The Power of your Sub-Conscious Mind

It always amazes me how little one is able to say about the things that impact one the most. The thing could be a book/ person/ experience. Perhaps it is because one feels that thing to be precious, and doesn’t want it freely exposed. Or because one is afraid that no amount of talking/ writing could adequately capture the whole meaning of that book/person/experience. Or one is worried others will judge harshly what is clearly so dear to oneself.

I read this book (written by Joseph Murphy) 3 months ago. It came to me at a time when I needed it. It says things that not everybody will choose to believe. And when they don’t believe, it will not be true, because that’s the point of the book: The truth will turn out to be what you believe.

The book is literally about the power of your mind- and it sounds like pop psychology, but here’s a thought- read it at a time in your life when you really need to believe it. And then try out what it says. Try not to get scared by the outcome that you see. Try not to disbelieve your own power. Try to ignore the repetitive writing style. You know the time is right for you, when you will read through the whole book, despite it being so repetitive, and actually try the exercises with full belief.

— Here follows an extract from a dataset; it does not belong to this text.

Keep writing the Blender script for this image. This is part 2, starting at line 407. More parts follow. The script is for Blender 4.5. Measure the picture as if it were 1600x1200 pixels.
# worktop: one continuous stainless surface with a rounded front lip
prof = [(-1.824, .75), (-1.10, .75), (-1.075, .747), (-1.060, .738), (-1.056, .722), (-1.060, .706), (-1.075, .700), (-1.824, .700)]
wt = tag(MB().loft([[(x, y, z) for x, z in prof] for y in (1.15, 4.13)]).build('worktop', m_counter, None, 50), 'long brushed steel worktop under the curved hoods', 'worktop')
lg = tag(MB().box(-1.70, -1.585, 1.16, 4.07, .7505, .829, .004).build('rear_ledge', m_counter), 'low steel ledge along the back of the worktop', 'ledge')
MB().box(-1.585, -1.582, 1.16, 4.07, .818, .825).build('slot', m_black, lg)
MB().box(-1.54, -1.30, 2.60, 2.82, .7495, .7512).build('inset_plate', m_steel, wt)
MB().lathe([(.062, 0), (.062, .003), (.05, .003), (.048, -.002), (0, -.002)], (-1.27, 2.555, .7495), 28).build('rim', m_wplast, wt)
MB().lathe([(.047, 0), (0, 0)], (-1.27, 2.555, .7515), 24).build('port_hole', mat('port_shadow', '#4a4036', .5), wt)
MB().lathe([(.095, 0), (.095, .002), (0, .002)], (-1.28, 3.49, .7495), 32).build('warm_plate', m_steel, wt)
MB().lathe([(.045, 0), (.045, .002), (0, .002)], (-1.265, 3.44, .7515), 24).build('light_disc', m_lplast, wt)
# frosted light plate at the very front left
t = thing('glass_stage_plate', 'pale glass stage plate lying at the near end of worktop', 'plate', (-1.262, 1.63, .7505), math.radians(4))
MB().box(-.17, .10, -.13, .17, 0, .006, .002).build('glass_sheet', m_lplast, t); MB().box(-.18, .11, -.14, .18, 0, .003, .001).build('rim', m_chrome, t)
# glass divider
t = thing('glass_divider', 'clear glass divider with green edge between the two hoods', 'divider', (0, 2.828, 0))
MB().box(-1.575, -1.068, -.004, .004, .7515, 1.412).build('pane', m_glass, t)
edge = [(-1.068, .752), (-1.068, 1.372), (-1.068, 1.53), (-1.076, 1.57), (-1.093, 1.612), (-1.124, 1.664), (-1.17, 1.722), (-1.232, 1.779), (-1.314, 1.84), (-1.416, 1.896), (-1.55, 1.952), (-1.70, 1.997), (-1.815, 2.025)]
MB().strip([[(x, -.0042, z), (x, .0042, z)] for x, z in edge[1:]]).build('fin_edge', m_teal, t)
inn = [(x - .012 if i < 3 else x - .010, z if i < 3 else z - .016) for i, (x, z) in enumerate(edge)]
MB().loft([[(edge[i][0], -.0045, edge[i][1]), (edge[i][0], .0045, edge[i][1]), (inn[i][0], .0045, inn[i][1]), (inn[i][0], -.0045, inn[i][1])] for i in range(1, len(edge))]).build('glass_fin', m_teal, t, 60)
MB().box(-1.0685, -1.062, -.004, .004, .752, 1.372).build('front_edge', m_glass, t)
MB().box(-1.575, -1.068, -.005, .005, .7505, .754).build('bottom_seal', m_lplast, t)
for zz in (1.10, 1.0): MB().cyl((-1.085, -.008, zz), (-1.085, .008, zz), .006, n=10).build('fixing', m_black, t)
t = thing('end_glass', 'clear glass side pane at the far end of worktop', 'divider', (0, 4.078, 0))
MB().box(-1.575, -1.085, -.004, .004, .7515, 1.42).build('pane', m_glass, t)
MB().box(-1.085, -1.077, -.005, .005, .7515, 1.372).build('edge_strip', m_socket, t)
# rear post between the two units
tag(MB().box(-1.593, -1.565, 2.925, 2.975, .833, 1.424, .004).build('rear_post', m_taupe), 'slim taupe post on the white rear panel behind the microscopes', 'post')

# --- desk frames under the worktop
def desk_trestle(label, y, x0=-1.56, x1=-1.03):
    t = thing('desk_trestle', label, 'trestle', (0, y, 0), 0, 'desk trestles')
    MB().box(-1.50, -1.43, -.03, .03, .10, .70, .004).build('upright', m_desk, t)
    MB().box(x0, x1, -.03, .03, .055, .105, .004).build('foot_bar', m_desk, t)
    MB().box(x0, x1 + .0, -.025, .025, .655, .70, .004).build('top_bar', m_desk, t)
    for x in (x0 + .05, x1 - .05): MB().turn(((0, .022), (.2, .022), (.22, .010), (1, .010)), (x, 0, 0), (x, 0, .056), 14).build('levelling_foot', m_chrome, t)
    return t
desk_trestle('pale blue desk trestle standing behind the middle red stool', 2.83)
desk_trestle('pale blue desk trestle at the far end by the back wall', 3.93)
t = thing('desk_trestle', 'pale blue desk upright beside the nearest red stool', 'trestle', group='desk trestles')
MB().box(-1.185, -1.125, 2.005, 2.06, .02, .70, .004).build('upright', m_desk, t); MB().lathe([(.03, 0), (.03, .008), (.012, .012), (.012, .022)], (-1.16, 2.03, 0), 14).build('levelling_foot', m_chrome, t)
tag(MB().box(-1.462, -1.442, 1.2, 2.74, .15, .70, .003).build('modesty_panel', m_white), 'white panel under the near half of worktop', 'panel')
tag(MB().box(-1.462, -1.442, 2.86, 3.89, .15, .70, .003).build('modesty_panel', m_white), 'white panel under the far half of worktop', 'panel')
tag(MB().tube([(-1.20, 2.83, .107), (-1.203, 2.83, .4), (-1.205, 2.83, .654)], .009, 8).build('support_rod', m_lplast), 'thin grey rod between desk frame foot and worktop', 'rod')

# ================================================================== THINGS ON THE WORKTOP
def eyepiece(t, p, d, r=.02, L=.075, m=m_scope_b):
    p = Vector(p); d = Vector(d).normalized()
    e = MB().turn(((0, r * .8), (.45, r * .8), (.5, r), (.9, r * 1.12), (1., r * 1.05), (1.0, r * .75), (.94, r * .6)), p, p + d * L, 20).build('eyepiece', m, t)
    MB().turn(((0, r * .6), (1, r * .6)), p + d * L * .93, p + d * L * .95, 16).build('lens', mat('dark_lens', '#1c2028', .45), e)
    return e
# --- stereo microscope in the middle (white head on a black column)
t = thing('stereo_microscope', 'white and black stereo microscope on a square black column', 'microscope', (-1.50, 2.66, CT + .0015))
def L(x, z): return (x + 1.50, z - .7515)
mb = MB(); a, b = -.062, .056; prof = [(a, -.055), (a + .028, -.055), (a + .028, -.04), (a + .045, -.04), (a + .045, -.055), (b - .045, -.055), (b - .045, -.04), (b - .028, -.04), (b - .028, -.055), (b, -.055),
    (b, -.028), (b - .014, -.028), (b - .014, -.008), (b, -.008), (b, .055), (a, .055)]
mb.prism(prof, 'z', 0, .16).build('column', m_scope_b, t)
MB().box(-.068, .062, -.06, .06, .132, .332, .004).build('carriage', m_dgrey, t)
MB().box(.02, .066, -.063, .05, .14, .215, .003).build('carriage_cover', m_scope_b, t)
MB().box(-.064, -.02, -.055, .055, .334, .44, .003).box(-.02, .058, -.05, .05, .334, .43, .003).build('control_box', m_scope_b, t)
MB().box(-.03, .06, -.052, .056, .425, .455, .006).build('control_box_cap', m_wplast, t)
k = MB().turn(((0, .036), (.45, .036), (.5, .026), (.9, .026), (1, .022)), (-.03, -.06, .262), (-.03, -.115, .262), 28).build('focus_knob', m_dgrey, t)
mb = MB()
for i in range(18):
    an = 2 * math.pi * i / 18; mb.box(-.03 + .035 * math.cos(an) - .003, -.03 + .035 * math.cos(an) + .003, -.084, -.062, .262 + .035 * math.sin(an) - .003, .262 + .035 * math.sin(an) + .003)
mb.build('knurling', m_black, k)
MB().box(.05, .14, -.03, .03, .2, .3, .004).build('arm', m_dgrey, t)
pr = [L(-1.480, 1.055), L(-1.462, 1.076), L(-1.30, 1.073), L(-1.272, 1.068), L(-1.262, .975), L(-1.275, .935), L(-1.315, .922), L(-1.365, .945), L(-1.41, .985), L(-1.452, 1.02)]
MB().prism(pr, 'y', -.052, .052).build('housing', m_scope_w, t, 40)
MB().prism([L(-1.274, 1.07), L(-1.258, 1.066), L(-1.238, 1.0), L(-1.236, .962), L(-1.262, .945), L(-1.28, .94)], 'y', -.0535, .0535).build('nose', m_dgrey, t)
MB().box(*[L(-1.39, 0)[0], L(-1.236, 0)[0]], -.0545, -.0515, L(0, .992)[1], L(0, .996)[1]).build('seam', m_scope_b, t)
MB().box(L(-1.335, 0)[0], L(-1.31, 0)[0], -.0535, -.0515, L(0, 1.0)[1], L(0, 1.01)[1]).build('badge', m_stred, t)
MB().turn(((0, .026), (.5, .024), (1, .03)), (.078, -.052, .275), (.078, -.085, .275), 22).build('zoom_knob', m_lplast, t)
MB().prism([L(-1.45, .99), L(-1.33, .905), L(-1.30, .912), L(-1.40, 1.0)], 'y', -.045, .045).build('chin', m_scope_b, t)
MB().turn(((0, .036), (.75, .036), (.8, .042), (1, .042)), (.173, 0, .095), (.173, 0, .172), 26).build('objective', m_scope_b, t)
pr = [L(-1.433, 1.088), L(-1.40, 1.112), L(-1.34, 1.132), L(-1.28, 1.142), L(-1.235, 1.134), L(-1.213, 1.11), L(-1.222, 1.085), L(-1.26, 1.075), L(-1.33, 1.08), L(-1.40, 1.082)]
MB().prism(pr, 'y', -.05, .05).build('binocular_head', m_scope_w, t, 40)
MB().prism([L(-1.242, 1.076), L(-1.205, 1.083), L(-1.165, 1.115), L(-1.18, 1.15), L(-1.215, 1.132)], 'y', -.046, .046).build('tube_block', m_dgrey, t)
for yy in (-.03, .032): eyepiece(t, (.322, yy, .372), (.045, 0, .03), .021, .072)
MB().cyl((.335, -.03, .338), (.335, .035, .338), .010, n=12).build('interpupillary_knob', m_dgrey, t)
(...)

Here’s the simple premise of the book: say what you would like to realize as truth, as though that truth exists already. Visualize it to be the truth. And then trust the subconscious mind, collective unconscious.. God..whatever you may choose to call it.

It sounds simple..rather simplistic, but when you physically stand up and walk up to a mirror, look into your own eyes and say ‘ I am willing to change’ or ‘ life is beautiful’ or whatever it is you wish you affirm, the experience is something unexpected- the resistances you discover, the sensations you feel, the sudden transformation of the emotion in your body…the way your body will react to what you say will likely allay the doubts you may have about the connection between the mental and the physical.

You don’t need to understand how something works, for it to be true. The intellect is a rather arrogant yet highly limited entity. You can look at an apple and describe it in great detail, even extrapolate what it would taste like. But when you actually take a bite of it, it is something else altogether. No conceptual understanding is equivalent to the burst of taste, texture, feeling that the single bite gives. You cannot even describe it accurately to someone who has not tasted an apple.

And then there’s the part of what the apple does after it leaves your mouth and enters your body- you have no way of seeing exactly how it is affecting your body, how it is nourishing it. And yet it does. You don’t need to understand. You just need to take a bite.